Start

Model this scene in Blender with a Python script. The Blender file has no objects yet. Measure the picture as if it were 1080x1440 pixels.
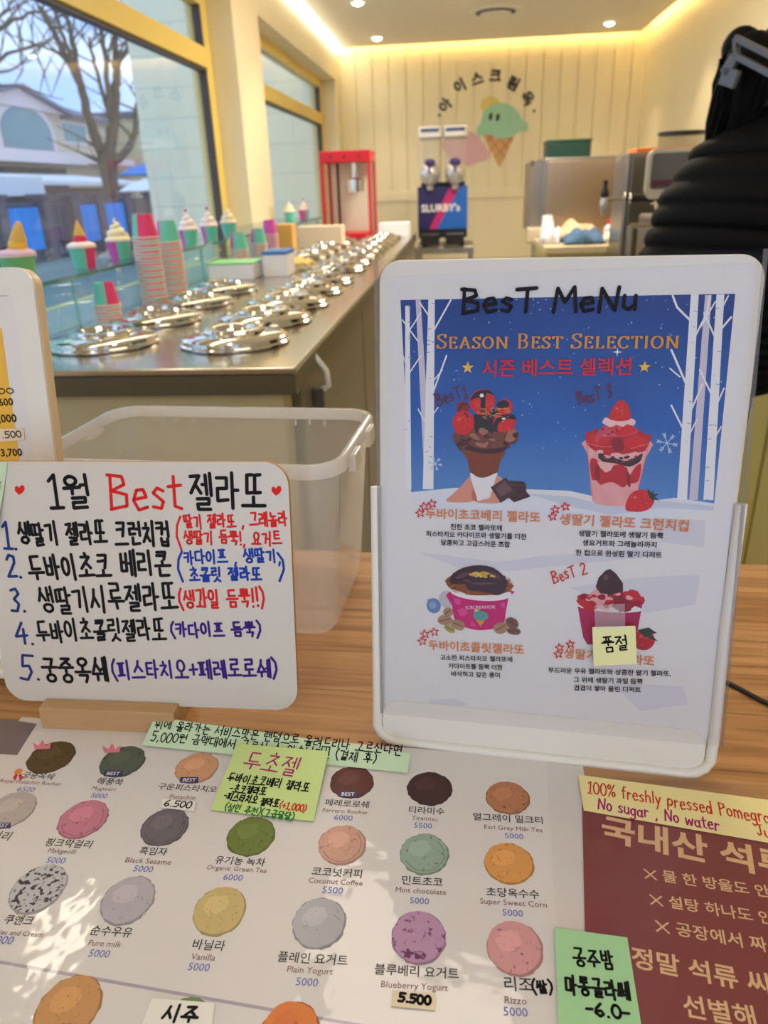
import bpy, bmesh, math, random
from math import sin, cos, pi, radians, atan, atan2, sqrt, hypot
from mathutils import Vector, Matrix

random.seed(7)
sc = bpy.context.scene
COL = sc.collection

# ------------------------------------------------------------------ camera
FPX = 1040.0                       # focal length in pixels of the 1080x1440 frame
PITCH, YAW, ROLL, EYE = atan(456 / FPX), radians(6.2), radians(2.1), 1.32
_f0 = Vector((-sin(YAW), cos(YAW), 0)); _r0 = Vector((cos(YAW), sin(YAW), 0)); _u0 = Vector((0, 0, 1))
FW = _f0 * cos(PITCH) - _u0 * sin(PITCH)
_up = _u0 * cos(PITCH) + _f0 * sin(PITCH)
RT = _r0 * cos(ROLL) - _up * sin(ROLL)
UP = _up * cos(ROLL) + _r0 * sin(ROLL)
EYEP = Vector((0, 0, EYE))
cam = bpy.data.cameras.new('camera'); camo = bpy.data.objects.new('camera', cam); COL.objects.link(camo)
camo.matrix_world = Matrix((
    (RT.x, UP.x, -FW.x, EYEP.x), (RT.y, UP.y, -FW.y, EYEP.y), (RT.z, UP.z, -FW.z, EYEP.z), (0, 0, 0, 1)))
cam.sensor_fit = 'VERTICAL'; cam.sensor_height = 36.0; cam.lens = 36.0 * FPX / 1440
cam.clip_start = 0.02; cam.clip_end = 300
cam.dof.use_dof = True; cam.dof.focus_distance = 0.46; cam.dof.aperture_fstop = 10.5
sc.camera = camo

def ray(px, py):
    return FW + RT * ((px - 540) / FPX) - UP * ((py - 720) / FPX)
def at_z(px, py, z):
    d = ray(px, py); return EYEP + d * ((z - EYE) / d.z)
def at_y(px, py, y):
    d = ray(px, py); return EYEP + d * (y / d.y)
def at_x(px, py, x):
    d = ray(px, py); return EYEP + d * (x / d.x)

# ------------------------------------------------------------------ colour management
vs = sc.view_settings
sc.display_settings.display_device = 'sRGB'
vs.view_transform = 'Standard'; vs.look = 'None'; vs.gamma = 1.0; vs.use_curve_mapping = False
vs.exposure = -0.17
def lin(c):
    c = c / 255.0
    return c / 12.92 if c <= 0.04045 else ((c + 0.055) / 1.055) ** 2.4
def S(r, g, b):
    return (lin(r), lin(g), lin(b), 1.0)

# ------------------------------------------------------------------ world: bright winter sky with streaky clouds
w = bpy.data.worlds.new('sky'); sc.world = w; w.use_nodes = True
nt = w.node_tree; nt.nodes.clear()
def N(t, nt_=None, **kw):
    n = (nt_ or nt).nodes.new(t)
    for k, v in kw.items():
        if k in n.inputs: n.inputs[k].default_value = v
        else: setattr(n, k, v)
    return n
tc = N('ShaderNodeTexCoord'); mp = N('ShaderNodeMapping'); mp.inputs['Scale'].default_value = (1.2, 1.2, 5.0)
no = N('ShaderNodeTexNoise'); no.inputs['Scale'].default_value = 3.2; no.inputs['Detail'].default_value = 6
rp = N('ShaderNodeValToRGB')
rp.color_ramp.elements[0].position = 0.36; rp.color_ramp.elements[0].color = S(158, 188, 244)
rp.color_ramp.elements[1].position = 0.66; rp.color_ramp.elements[1].color = S(234, 240, 252)
bg = N('ShaderNodeBackground'); bg.inputs['Strength'].default_value = 2.0
ow = N('ShaderNodeOutputWorld')
nt.links.new(tc.outputs['Generated'], mp.inputs['Vector']); nt.links.new(mp.outputs[0], no.inputs['Vector'])
nt.links.new(no.outputs[0], rp.inputs[0]); nt.links.new(rp.outputs[0], bg.inputs['Color']); nt.links.new(bg.outputs[0], ow.inputs['Surface'])

# ------------------------------------------------------------------ room lamps (shop downlights, plus added unseen fill lamps)
def K(r, g, b): return (lin(r), lin(g), lin(b))
WARM = K(255, 232, 190); NEUT = K(255, 240, 222)
def spot(loc, power, ang, blend=0.6, col=WARM, r=0.03, aim=None):
    l = bpy.data.lights.new('downlight_lamp', 'SPOT'); l.energy = power; l.color = col; l.spot_size = radians(ang); l.spot_blend = blend; l.shadow_soft_size = r
    o = bpy.data.objects.new('downlight_lamp', l); COL.objects.link(o); o.location = loc
    if aim is not None: o.rotation_euler = (Vector(aim) - Vector(loc)).to_track_quat('-Z', 'Y').to_euler()
    return o
def area(loc, sx, sy, power, col=NEUT, rot=(0, 0, 0)):
    l = bpy.data.lights.new('added_fill_lamp', 'AREA'); l.shape = 'RECTANGLE'; l.size = sx; l.size_y = sy; l.energy = power; l.color = col
    o = bpy.data.objects.new('added_fill_lamp', l); COL.objects.link(o); o.location = loc; o.rotation_euler = rot
    return o
CEIL = 2.5
area((0.2, -1.4, CEIL - 0.03), 1.2, 0.5, 14)              # added unseen lamp, customers' side behind the viewpoint, lights the foreground
area((-0.1, 1.15, CEIL - 0.03), 0.5, 0.9, 7)             # added unseen lamp over the order counter, also for the foreground
area((0.25, 4.2, CEIL - 0.03), 0.45, 0.9, 56, NEUT)       # added unseen lamp over the work aisle, lifts floor and ceiling brightness
LED_BACK, LED_RIGHT, LED_LEFT = 22.0, 20.0, 34.0          # strength of the cove strips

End

| Task details |
Repeat the lines of the listing above verbatim, beginning at its first line and ending at the line containing "from mathutils import Vector, Matrix", which is included. Omit pictures.

| Result of the task |
Model this scene in Blender with a Python script. The Blender file has no objects yet. Measure the picture as if it were 1080x1440 pixels.
import bpy, bmesh, math, random
from math import sin, cos, pi, radians, atan, atan2, sqrt, hypot
from mathutils import Vector, Matrix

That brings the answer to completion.